**Provided information**:
────────────────

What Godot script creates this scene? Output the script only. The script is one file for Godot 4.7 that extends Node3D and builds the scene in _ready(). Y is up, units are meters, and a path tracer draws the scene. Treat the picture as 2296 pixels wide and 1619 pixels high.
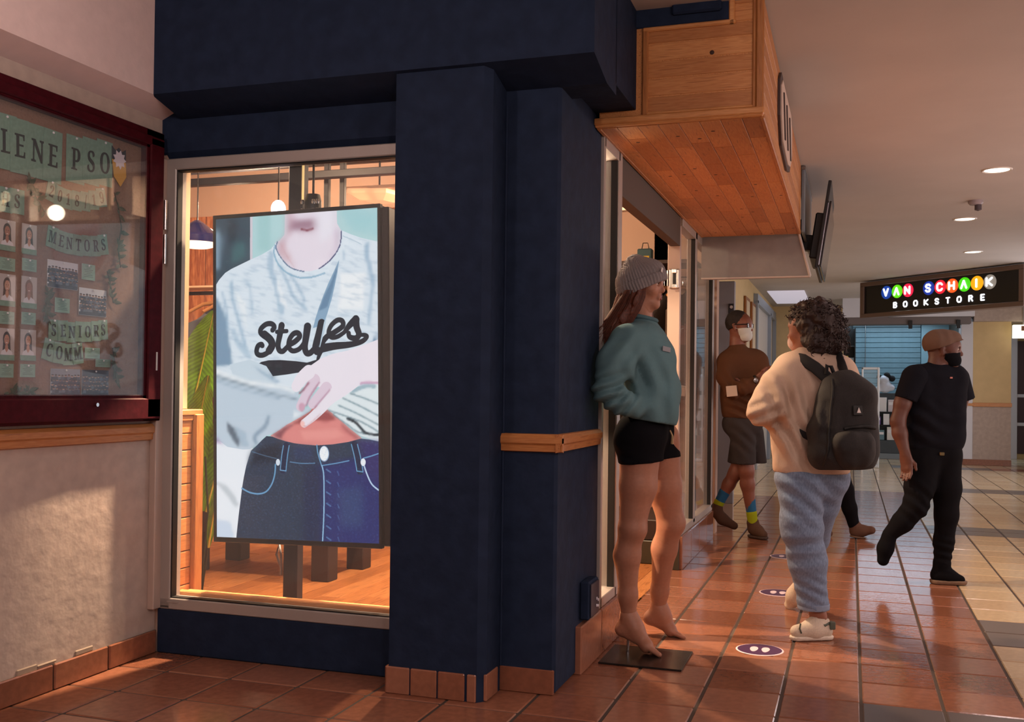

────────────────

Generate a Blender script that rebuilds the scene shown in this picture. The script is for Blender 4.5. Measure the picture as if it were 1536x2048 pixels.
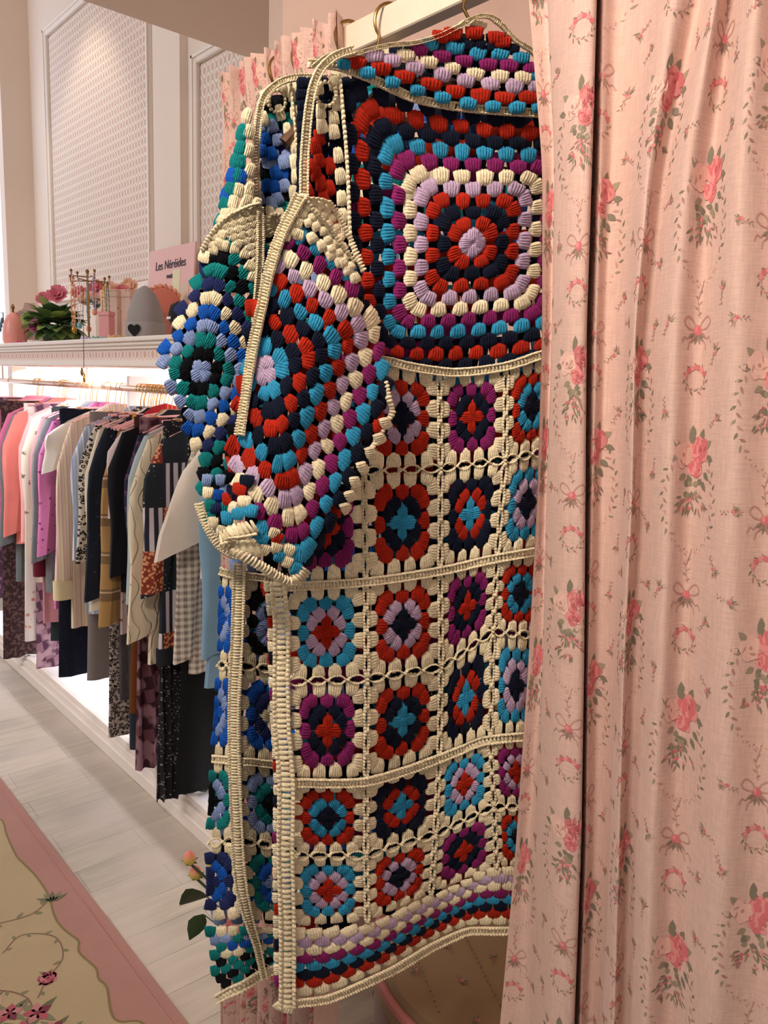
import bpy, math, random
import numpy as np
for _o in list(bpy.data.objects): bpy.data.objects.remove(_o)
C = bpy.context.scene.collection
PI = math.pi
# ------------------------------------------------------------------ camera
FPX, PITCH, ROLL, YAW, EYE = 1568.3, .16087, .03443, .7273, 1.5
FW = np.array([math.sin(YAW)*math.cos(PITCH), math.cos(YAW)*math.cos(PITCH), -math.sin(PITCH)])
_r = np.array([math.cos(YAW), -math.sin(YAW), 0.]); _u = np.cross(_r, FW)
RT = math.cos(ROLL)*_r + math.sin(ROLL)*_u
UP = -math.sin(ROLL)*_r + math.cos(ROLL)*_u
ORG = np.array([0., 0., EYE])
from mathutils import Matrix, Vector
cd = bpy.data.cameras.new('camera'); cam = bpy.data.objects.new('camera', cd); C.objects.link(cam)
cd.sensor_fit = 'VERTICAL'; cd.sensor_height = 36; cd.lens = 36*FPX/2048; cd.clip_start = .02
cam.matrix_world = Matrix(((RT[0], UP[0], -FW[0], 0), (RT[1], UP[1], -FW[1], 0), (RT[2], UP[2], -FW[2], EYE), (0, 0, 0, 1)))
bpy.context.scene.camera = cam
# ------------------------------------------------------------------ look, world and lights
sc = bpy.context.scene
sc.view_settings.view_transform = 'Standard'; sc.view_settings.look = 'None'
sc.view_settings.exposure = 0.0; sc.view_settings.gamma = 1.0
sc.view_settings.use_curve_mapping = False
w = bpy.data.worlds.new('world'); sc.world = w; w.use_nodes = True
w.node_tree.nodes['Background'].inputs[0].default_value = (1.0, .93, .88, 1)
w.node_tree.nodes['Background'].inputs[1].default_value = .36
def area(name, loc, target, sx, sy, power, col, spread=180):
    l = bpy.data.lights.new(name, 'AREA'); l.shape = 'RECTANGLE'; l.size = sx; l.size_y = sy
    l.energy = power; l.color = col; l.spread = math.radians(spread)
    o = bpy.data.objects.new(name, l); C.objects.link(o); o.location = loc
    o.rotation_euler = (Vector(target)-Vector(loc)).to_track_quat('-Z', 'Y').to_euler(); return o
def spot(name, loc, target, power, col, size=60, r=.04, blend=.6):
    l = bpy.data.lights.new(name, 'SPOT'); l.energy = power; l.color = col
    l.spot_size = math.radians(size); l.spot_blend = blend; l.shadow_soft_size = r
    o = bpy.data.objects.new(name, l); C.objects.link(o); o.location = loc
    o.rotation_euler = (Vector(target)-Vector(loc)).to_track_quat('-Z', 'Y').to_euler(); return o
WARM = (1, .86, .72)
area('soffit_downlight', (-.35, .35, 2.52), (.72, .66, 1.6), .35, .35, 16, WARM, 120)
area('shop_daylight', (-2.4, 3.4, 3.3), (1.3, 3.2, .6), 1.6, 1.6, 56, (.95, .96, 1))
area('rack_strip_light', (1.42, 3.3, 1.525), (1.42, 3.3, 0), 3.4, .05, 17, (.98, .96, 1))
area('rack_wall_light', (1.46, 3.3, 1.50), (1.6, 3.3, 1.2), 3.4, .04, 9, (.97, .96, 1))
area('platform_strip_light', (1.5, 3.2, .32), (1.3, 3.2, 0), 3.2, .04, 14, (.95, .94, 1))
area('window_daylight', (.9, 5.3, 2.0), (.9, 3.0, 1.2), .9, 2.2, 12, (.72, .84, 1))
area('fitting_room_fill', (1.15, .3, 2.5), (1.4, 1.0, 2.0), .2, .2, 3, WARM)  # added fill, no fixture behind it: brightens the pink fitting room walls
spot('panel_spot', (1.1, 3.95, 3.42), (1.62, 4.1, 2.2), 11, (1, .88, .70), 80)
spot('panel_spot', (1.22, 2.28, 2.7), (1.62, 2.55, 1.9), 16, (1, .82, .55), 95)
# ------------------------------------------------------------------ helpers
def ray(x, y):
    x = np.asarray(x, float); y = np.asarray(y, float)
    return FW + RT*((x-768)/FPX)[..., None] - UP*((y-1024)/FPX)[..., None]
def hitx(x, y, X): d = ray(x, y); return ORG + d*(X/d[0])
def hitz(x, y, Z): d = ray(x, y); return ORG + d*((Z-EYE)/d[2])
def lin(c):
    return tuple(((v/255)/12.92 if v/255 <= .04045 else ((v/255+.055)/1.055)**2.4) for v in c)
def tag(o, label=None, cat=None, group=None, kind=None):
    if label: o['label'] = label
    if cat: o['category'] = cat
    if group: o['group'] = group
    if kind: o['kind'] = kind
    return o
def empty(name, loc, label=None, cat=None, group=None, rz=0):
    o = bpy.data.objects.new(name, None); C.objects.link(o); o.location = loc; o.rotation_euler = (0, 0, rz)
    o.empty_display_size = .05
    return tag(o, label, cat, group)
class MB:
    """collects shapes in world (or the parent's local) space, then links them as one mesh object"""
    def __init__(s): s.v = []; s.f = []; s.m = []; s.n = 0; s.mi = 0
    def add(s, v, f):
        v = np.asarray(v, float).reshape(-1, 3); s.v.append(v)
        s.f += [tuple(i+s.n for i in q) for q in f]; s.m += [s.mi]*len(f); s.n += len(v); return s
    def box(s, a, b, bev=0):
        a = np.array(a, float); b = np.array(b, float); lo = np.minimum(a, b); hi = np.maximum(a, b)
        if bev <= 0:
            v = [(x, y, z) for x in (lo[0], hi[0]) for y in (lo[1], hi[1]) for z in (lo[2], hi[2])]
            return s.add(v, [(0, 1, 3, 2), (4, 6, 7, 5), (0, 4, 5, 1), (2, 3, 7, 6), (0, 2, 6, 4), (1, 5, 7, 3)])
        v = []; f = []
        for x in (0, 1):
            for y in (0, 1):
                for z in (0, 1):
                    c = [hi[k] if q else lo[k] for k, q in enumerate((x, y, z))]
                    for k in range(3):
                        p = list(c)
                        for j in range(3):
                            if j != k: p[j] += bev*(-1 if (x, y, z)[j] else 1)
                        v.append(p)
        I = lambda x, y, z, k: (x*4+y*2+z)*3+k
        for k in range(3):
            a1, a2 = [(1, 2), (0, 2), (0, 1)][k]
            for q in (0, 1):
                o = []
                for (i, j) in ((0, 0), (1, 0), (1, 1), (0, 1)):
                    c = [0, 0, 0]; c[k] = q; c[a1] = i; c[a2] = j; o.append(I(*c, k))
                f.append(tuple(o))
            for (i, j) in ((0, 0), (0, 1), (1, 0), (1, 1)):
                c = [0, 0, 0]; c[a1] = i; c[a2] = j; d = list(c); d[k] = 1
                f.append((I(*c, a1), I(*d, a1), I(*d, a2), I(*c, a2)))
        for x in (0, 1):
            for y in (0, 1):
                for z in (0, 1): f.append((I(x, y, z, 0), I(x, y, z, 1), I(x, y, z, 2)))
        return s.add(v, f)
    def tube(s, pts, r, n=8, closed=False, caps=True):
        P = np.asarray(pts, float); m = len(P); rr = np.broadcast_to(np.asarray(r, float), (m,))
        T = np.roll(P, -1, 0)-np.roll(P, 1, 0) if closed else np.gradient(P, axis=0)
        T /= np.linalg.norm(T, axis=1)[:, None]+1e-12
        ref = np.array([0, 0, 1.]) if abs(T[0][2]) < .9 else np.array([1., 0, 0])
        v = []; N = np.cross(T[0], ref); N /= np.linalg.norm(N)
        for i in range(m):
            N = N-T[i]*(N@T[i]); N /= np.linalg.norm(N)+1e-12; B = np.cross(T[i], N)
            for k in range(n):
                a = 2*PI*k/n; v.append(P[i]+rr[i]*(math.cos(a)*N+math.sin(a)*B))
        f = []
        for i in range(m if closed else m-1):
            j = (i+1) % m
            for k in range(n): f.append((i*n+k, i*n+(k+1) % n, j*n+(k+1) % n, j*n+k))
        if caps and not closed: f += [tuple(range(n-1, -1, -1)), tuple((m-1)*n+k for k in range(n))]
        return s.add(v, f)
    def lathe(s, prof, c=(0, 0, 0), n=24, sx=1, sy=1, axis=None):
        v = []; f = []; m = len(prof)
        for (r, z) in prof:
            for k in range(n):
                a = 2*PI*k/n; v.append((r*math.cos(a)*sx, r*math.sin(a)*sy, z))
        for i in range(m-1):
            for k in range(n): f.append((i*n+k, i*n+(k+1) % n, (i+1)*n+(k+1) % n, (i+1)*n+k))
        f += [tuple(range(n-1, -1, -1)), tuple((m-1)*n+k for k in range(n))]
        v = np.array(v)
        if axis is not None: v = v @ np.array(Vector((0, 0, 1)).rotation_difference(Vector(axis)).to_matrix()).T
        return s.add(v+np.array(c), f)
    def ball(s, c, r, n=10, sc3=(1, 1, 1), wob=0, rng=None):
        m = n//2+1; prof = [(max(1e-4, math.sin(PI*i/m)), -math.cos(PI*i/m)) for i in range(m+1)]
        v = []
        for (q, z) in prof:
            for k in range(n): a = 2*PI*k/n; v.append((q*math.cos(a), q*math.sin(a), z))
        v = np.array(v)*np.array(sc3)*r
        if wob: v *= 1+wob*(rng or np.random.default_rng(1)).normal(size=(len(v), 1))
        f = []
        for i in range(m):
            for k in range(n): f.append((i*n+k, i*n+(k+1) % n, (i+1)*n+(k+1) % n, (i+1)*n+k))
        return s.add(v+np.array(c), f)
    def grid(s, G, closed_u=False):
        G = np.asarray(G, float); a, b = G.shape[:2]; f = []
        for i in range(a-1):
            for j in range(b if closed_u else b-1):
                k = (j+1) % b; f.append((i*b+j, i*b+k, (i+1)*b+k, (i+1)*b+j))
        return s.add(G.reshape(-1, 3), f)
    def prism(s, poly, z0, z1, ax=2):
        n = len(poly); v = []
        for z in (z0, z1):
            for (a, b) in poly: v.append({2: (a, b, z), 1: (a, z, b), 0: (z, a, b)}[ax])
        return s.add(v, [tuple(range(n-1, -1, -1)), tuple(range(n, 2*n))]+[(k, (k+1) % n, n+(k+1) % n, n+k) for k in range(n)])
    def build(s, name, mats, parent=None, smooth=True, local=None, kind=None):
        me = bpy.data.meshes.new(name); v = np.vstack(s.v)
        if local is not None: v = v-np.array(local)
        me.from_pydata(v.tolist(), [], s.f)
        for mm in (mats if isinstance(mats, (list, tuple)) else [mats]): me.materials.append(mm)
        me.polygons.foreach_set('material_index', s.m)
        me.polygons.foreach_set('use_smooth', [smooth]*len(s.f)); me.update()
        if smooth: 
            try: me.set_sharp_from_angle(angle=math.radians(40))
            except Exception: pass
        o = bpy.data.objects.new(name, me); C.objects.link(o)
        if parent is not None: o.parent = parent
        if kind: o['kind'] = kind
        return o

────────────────

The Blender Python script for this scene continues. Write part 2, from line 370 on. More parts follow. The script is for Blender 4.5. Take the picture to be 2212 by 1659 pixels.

────────────────

**Task to complete**:
From the data above, pick out each line containing "pixels" and copy it.

**Solution**:
What Godot script creates this scene? Output the script only. The script is one file for Godot 4.7 that extends Node3D and builds the scene in _ready(). Y is up, units are meters, and a path tracer draws the scene. Treat the picture as 2296 pixels wide and 1619 pixels high.
Generate a Blender script that rebuilds the scene shown in this picture. The script is for Blender 4.5. Measure the picture as if it were 1536x2048 pixels.
The Blender Python script for this scene continues. Write part 2, from line 370 on. More parts follow. The script is for Blender 4.5. Take the picture to be 2212 by 1659 pixels.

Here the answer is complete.